> Given request: Restate each of the lines given below, word for word.

> Data shown:
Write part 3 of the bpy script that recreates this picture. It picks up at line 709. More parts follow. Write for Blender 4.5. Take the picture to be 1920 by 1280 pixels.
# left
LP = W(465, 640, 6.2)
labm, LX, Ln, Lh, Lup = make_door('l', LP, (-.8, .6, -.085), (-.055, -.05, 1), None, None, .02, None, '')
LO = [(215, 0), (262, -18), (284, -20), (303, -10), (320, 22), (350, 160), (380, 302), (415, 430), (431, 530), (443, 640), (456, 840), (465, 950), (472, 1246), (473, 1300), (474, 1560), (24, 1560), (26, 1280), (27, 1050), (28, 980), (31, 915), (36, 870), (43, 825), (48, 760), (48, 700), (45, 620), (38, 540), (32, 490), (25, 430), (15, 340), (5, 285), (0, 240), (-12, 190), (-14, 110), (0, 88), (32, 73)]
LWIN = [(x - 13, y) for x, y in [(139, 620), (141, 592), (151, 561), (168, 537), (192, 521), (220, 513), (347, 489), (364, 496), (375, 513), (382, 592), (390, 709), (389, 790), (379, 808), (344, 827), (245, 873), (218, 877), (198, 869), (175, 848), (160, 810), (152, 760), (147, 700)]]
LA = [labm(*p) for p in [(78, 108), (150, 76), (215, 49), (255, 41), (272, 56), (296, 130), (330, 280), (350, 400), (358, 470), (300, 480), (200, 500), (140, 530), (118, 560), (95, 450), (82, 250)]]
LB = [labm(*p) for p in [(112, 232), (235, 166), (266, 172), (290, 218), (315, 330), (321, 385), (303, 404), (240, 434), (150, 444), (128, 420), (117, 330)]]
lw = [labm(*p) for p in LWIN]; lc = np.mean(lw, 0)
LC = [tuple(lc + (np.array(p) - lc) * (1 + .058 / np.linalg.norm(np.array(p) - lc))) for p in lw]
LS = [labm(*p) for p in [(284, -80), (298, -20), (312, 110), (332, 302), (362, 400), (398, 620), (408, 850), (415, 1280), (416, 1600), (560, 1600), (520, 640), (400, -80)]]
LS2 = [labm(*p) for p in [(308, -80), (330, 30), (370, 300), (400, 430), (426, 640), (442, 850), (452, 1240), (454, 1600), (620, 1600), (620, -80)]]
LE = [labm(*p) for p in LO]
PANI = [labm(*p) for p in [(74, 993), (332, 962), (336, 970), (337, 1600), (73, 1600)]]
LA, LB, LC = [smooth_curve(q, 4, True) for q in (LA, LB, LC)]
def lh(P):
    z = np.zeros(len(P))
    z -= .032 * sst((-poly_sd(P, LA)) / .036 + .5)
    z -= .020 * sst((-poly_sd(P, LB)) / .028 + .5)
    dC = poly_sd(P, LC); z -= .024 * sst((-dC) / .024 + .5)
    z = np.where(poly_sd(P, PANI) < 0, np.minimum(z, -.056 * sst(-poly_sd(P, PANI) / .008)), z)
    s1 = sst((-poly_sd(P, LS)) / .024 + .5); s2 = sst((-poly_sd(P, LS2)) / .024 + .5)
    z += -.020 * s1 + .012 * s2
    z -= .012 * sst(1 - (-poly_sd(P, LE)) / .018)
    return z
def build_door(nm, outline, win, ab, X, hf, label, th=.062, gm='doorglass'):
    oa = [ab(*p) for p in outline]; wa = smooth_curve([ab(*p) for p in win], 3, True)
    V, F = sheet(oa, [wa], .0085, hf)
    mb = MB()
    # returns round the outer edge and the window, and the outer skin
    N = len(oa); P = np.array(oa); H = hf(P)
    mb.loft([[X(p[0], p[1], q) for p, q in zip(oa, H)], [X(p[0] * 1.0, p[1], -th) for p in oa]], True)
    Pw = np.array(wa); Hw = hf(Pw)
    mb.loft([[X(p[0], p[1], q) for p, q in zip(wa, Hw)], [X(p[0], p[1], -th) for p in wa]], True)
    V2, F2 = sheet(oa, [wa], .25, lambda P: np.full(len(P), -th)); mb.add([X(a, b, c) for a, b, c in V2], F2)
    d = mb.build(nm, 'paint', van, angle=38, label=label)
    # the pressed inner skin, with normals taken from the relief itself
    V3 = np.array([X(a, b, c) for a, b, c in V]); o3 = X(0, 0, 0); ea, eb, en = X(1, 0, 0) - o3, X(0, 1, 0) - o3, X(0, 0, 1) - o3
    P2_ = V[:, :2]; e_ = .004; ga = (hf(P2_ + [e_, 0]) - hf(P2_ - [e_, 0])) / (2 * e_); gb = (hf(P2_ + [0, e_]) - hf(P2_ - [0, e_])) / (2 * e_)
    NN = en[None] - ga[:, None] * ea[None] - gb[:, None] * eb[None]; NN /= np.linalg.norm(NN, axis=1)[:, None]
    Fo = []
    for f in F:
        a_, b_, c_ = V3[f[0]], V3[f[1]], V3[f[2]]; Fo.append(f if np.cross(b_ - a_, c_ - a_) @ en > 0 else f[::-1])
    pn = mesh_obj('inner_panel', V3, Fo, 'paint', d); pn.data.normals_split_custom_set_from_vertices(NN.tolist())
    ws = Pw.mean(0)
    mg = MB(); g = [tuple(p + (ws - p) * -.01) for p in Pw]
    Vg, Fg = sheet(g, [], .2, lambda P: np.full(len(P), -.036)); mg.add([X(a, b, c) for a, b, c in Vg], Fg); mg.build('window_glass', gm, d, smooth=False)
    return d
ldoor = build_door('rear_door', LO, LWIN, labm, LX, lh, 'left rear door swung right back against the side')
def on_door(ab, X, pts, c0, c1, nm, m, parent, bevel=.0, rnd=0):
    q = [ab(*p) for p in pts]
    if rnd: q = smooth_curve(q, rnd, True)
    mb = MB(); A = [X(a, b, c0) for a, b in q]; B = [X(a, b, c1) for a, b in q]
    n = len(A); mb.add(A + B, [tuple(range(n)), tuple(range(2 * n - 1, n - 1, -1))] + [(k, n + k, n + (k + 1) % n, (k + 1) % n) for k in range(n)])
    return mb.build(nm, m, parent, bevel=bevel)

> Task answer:
Write part 3 of the bpy script that recreates this picture. It picks up at line 709. More parts follow. Write for Blender 4.5. Take the picture to be 1920 by 1280 pixels.
# left
LP = W(465, 640, 6.2)
labm, LX, Ln, Lh, Lup = make_door('l', LP, (-.8, .6, -.085), (-.055, -.05, 1), None, None, .02, None, '')
LO = [(215, 0), (262, -18), (284, -20), (303, -10), (320, 22), (350, 160), (380, 302), (415, 430), (431, 530), (443, 640), (456, 840), (465, 950), (472, 1246), (473, 1300), (474, 1560), (24, 1560), (26, 1280), (27, 1050), (28, 980), (31, 915), (36, 870), (43, 825), (48, 760), (48, 700), (45, 620), (38, 540), (32, 490), (25, 430), (15, 340), (5, 285), (0, 240), (-12, 190), (-14, 110), (0, 88), (32, 73)]
LWIN = [(x - 13, y) for x, y in [(139, 620), (141, 592), (151, 561), (168, 537), (192, 521), (220, 513), (347, 489), (364, 496), (375, 513), (382, 592), (390, 709), (389, 790), (379, 808), (344, 827), (245, 873), (218, 877), (198, 869), (175, 848), (160, 810), (152, 760), (147, 700)]]
LA = [labm(*p) for p in [(78, 108), (150, 76), (215, 49), (255, 41), (272, 56), (296, 130), (330, 280), (350, 400), (358, 470), (300, 480), (200, 500), (140, 530), (118, 560), (95, 450), (82, 250)]]
LB = [labm(*p) for p in [(112, 232), (235, 166), (266, 172), (290, 218), (315, 330), (321, 385), (303, 404), (240, 434), (150, 444), (128, 420), (117, 330)]]
lw = [labm(*p) for p in LWIN]; lc = np.mean(lw, 0)
LC = [tuple(lc + (np.array(p) - lc) * (1 + .058 / np.linalg.norm(np.array(p) - lc))) for p in lw]
LS = [labm(*p) for p in [(284, -80), (298, -20), (312, 110), (332, 302), (362, 400), (398, 620), (408, 850), (415, 1280), (416, 1600), (560, 1600), (520, 640), (400, -80)]]
LS2 = [labm(*p) for p in [(308, -80), (330, 30), (370, 300), (400, 430), (426, 640), (442, 850), (452, 1240), (454, 1600), (620, 1600), (620, -80)]]
LE = [labm(*p) for p in LO]
PANI = [labm(*p) for p in [(74, 993), (332, 962), (336, 970), (337, 1600), (73, 1600)]]
LA, LB, LC = [smooth_curve(q, 4, True) for q in (LA, LB, LC)]
def lh(P):
    z = np.zeros(len(P))
    z -= .032 * sst((-poly_sd(P, LA)) / .036 + .5)
    z -= .020 * sst((-poly_sd(P, LB)) / .028 + .5)
    dC = poly_sd(P, LC); z -= .024 * sst((-dC) / .024 + .5)
    z = np.where(poly_sd(P, PANI) < 0, np.minimum(z, -.056 * sst(-poly_sd(P, PANI) / .008)), z)
    s1 = sst((-poly_sd(P, LS)) / .024 + .5); s2 = sst((-poly_sd(P, LS2)) / .024 + .5)
    z += -.020 * s1 + .012 * s2
    z -= .012 * sst(1 - (-poly_sd(P, LE)) / .018)
    return z
def build_door(nm, outline, win, ab, X, hf, label, th=.062, gm='doorglass'):
    oa = [ab(*p) for p in outline]; wa = smooth_curve([ab(*p) for p in win], 3, True)
    V, F = sheet(oa, [wa], .0085, hf)
    mb = MB()
    # returns round the outer edge and the window, and the outer skin
    N = len(oa); P = np.array(oa); H = hf(P)
    mb.loft([[X(p[0], p[1], q) for p, q in zip(oa, H)], [X(p[0] * 1.0, p[1], -th) for p in oa]], True)
    Pw = np.array(wa); Hw = hf(Pw)
    mb.loft([[X(p[0], p[1], q) for p, q in zip(wa, Hw)], [X(p[0], p[1], -th) for p in wa]], True)
    V2, F2 = sheet(oa, [wa], .25, lambda P: np.full(len(P), -th)); mb.add([X(a, b, c) for a, b, c in V2], F2)
    d = mb.build(nm, 'paint', van, angle=38, label=label)
    # the pressed inner skin, with normals taken from the relief itself
    V3 = np.array([X(a, b, c) for a, b, c in V]); o3 = X(0, 0, 0); ea, eb, en = X(1, 0, 0) - o3, X(0, 1, 0) - o3, X(0, 0, 1) - o3
    P2_ = V[:, :2]; e_ = .004; ga = (hf(P2_ + [e_, 0]) - hf(P2_ - [e_, 0])) / (2 * e_); gb = (hf(P2_ + [0, e_]) - hf(P2_ - [0, e_])) / (2 * e_)
    NN = en[None] - ga[:, None] * ea[None] - gb[:, None] * eb[None]; NN /= np.linalg.norm(NN, axis=1)[:, None]
    Fo = []
    for f in F:
        a_, b_, c_ = V3[f[0]], V3[f[1]], V3[f[2]]; Fo.append(f if np.cross(b_ - a_, c_ - a_) @ en > 0 else f[::-1])
    pn = mesh_obj('inner_panel', V3, Fo, 'paint', d); pn.data.normals_split_custom_set_from_vertices(NN.tolist())
    ws = Pw.mean(0)
    mg = MB(); g = [tuple(p + (ws - p) * -.01) for p in Pw]
    Vg, Fg = sheet(g, [], .2, lambda P: np.full(len(P), -.036)); mg.add([X(a, b, c) for a, b, c in Vg], Fg); mg.build('window_glass', gm, d, smooth=False)
    return d
ldoor = build_door('rear_door', LO, LWIN, labm, LX, lh, 'left rear door swung right back against the side')
def on_door(ab, X, pts, c0, c1, nm, m, parent, bevel=.0, rnd=0):
    q = [ab(*p) for p in pts]
    if rnd: q = smooth_curve(q, rnd, True)
    mb = MB(); A = [X(a, b, c0) for a, b in q]; B = [X(a, b, c1) for a, b in q]
    n = len(A); mb.add(A + B, [tuple(range(n)), tuple(range(2 * n - 1, n - 1, -1))] + [(k, n + k, n + (k + 1) % n, (k + 1) % n) for k in range(n)])
    return mb.build(nm, m, parent, bevel=bevel)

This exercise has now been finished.